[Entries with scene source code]
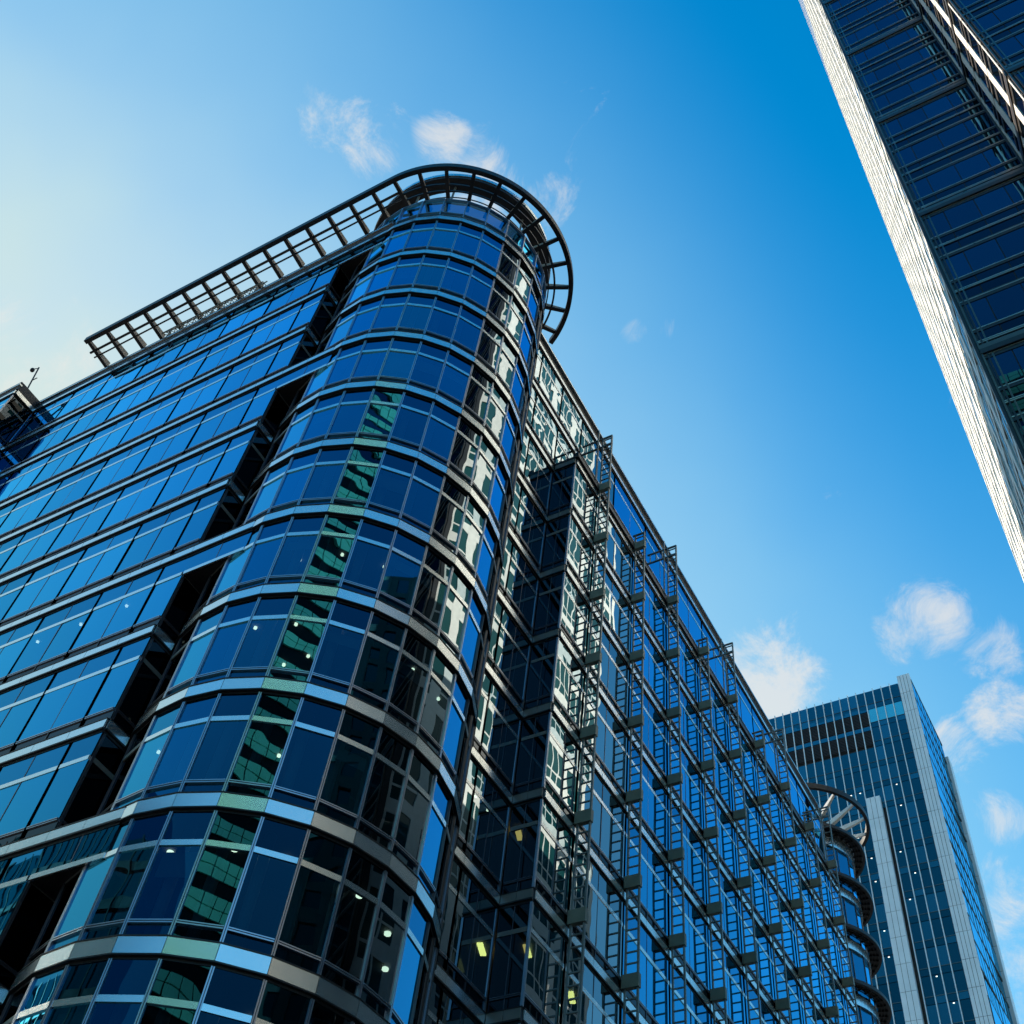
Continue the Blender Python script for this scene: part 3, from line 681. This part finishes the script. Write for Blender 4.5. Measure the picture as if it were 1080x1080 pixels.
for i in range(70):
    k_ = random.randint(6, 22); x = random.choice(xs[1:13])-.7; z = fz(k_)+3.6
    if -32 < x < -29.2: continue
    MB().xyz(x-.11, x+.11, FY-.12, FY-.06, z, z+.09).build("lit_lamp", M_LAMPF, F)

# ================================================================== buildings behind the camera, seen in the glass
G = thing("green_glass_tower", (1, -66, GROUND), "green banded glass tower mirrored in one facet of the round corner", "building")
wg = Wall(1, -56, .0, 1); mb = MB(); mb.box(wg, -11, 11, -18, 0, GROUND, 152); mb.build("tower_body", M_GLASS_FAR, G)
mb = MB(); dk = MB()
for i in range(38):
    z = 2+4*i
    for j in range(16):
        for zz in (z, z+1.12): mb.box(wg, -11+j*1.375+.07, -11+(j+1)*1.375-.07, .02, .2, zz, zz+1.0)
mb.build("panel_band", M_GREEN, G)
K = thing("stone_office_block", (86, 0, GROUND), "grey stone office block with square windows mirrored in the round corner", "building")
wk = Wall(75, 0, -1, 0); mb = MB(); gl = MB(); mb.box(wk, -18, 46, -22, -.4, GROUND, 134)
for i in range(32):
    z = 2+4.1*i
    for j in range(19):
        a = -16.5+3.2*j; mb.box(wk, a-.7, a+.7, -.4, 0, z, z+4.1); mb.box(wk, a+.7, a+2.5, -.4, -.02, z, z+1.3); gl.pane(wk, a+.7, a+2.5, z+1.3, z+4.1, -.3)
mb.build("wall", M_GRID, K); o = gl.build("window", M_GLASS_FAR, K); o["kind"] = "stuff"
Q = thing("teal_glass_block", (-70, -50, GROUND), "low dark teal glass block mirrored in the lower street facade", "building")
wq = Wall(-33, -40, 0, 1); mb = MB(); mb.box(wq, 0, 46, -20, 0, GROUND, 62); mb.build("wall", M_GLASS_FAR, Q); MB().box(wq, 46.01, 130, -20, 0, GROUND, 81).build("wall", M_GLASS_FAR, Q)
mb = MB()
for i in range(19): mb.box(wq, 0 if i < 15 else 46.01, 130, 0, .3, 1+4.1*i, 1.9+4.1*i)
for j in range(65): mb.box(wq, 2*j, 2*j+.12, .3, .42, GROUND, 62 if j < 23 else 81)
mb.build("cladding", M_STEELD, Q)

==

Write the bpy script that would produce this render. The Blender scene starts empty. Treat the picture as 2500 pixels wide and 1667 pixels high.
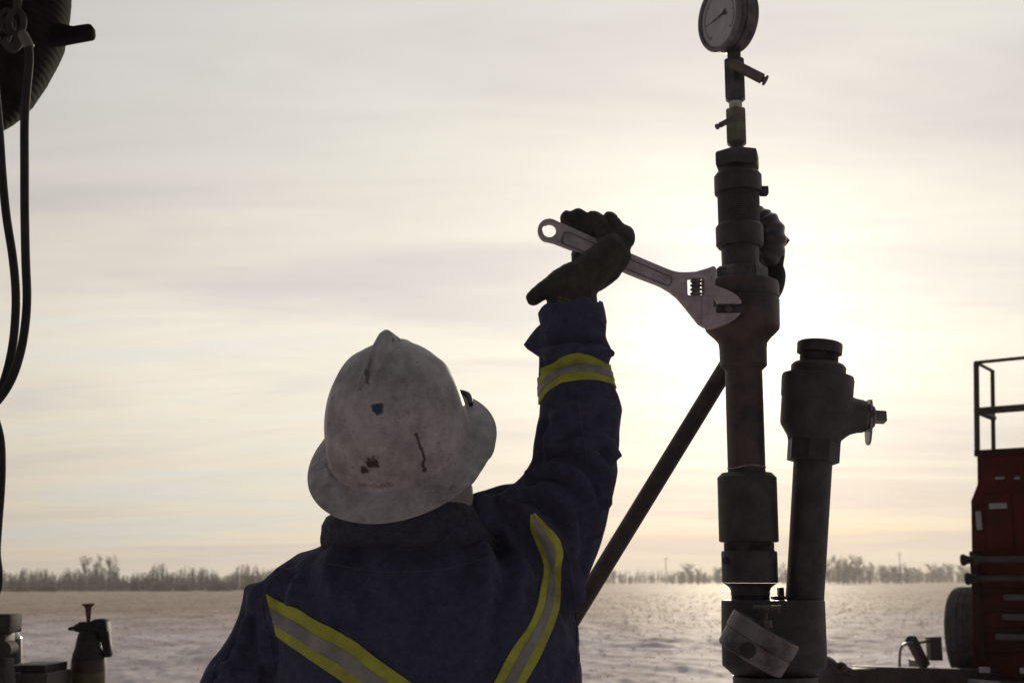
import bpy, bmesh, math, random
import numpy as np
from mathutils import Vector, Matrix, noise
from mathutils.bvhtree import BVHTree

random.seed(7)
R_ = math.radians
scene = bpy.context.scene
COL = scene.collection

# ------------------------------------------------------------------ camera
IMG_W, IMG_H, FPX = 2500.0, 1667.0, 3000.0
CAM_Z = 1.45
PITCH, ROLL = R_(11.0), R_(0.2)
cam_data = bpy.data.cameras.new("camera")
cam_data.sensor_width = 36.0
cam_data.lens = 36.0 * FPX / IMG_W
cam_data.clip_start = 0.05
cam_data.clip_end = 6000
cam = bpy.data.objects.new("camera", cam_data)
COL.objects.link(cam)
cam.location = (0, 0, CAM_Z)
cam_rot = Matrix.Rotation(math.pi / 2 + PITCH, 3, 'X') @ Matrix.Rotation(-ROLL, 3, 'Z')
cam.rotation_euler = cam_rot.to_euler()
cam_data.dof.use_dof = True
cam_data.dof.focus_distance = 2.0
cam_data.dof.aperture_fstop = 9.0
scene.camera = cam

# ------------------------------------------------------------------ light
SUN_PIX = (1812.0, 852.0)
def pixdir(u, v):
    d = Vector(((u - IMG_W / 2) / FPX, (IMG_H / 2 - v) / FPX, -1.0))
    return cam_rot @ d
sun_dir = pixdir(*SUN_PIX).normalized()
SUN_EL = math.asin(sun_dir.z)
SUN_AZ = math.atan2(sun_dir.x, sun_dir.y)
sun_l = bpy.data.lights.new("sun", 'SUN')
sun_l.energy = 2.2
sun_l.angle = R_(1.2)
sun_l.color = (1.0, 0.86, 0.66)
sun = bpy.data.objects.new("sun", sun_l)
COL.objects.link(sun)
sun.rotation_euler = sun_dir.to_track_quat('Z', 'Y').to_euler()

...

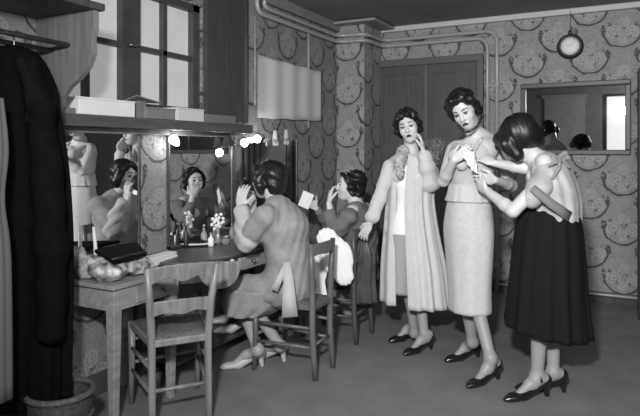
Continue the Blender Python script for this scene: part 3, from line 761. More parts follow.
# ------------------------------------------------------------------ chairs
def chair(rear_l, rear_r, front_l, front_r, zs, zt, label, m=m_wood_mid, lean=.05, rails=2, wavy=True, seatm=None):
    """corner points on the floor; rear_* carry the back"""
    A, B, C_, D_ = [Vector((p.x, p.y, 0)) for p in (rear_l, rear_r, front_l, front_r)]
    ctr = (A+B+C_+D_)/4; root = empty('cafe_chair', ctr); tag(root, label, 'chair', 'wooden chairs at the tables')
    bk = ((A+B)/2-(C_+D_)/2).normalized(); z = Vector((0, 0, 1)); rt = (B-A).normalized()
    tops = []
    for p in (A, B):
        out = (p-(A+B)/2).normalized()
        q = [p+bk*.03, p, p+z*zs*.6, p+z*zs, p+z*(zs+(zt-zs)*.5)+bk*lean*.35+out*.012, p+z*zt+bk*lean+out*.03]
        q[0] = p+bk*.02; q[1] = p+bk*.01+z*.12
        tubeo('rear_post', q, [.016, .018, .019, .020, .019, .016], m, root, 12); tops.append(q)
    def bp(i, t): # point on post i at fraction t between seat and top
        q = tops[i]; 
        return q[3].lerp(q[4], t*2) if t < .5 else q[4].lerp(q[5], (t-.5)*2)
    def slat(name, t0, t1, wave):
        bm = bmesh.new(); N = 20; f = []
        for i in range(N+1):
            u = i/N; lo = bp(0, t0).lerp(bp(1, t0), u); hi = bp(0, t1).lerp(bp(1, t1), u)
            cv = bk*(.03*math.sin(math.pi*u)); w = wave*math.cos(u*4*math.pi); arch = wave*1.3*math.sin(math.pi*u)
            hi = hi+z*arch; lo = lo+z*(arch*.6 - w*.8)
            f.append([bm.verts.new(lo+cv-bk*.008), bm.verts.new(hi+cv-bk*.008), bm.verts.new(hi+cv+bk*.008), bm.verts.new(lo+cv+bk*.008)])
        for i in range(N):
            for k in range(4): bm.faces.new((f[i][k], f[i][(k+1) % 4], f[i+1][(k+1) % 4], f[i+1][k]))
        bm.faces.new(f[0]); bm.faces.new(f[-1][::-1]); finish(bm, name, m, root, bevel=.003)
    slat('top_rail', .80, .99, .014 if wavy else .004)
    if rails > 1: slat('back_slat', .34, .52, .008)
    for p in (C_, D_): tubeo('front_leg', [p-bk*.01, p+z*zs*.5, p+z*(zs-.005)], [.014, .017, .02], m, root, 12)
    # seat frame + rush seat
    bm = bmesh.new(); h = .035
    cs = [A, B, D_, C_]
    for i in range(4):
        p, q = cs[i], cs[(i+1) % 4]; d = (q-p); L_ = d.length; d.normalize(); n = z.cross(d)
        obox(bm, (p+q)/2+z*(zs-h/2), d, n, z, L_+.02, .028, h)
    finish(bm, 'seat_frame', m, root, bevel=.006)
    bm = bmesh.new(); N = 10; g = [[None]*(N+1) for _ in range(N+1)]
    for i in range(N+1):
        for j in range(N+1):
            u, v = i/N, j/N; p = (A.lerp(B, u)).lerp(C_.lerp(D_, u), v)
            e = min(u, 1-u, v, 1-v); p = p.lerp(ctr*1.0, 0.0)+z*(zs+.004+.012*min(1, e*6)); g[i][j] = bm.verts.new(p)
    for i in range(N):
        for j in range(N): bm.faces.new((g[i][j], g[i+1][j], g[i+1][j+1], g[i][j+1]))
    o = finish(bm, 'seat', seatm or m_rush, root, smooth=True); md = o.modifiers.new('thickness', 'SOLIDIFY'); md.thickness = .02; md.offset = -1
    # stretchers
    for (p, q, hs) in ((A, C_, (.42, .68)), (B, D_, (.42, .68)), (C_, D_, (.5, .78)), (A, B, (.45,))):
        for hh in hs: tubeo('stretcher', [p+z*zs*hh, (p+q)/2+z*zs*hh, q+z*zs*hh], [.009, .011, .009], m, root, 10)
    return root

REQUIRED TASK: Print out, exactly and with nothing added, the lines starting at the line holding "Write the bpy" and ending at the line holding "COL = scene.collection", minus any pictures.

PROBLEM SOLUTION:
Write the bpy script that would produce this render. The Blender scene starts empty. Treat the picture as 2500 pixels wide and 1667 pixels high.
import bpy, bmesh, math, random
import numpy as np
from mathutils import Vector, Matrix, noise
from mathutils.bvhtree import BVHTree

random.seed(7)
R_ = math.radians
scene = bpy.context.scene
COL = scene.collection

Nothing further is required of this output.